Я уже сравнивал оперу Глинки с «Волшебною флейтой» Моцарта и «Обероном» Вебера. Что касается до колорита национальностей выражения волшебного элемента, «Руслан и Людмила» не уступает им и в некоторых частях превосходит их. Тому причиной не личность Глинки (которого, конечно, никто не вздумает ставить выше Моцарта и Вебера), но движение времени и искусства в продолжение периода, истекшего с тех пор, как два великие германские оперные композитора сошли со сцены действия. В чувстве и страсти нашего времени есть что-то новое, более глубокое, более пронзительное, чем в чувстве и страсти прежнего времени, и художник, нам современный, находит такие звуки и формы для выражения чувства, которых не было во власти в в средствах прежнего художника. На основании этого прогресса искусства опера «Руслан и Людмила» дышит силою таких новых элементов, каких не найдешь в операх ни Моцарта, ни Вебера.

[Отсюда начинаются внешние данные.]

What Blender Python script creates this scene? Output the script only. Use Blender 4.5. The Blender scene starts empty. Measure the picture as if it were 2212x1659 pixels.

Еще и прежде Глинки пробовали употреблять некоторые восточные и средневековые формы музыки при выполнении задач волшебной оперы. Так, еще в «Похищении из Сераля» Моцарта встречаются намек на восточные обороты мелодии; в «Волшебной флейте» для выражения египетских мистерий и магии употреблен средневековый хорал; у Веберэ также есть попытки воспользоваться восточными оборотами. Но все это остается на степени первой попытки в сравнении с тем, что сделал Глинка. Он уже вполне владеет средневековыми формами (хотя и бессознательно); берет целые восточные мелодии и умеет с ними справиться, умеет приложить к ним, не нарушая законов построения в, натуры их, все средства, все богатство музыки нашего времени. Новая и старая музыка подали здесь друг другу руку; новая и старая музыка перемешали здесь свои формы, линии и краски. Мелодии и гармонии восточные идут рядом с мелодиею и гармониею новейшею [53] или сменяют друг друга; беспрерывные каденцы церковные поминутно перемежаются с каденцами новейшей музыки; грубые, так сказать, сырые унисоны Востока [54] чередуются со всеми утонченностями и бесконечно деликатными развитиями гармонии Баха и Бетховена; дикие вопли восточной толпы (столько похожей на такую же толпу у Бетховена в «Ruines d'Athènes») стоят рядом с задумчивыми и кокетливыми звуками утонченнейшего шопеновского лиризма; [55] никем еще не употребленная гамма целыми тонами [56] является как побежденный, страшнейший tour de force, но вместе с тем дает средство композитору для воплощения такой грандиозной идеи сверхъестественного, какая до него никем не была тронута; как pendant к этой гамме, является другая гамма (в лезгинке и увертюре), составленная вместе из мажорной и минорной гаммы (неизвестно, знал ли Глинка примеры подобной гаммы, встречающейся в мазурках Шопена, а именно: ор. 21, ор. 30 № 3 и проч.). Двумя этими восточными формами [57] восточные мелодии развиваются в полном блеске европейской гармонии.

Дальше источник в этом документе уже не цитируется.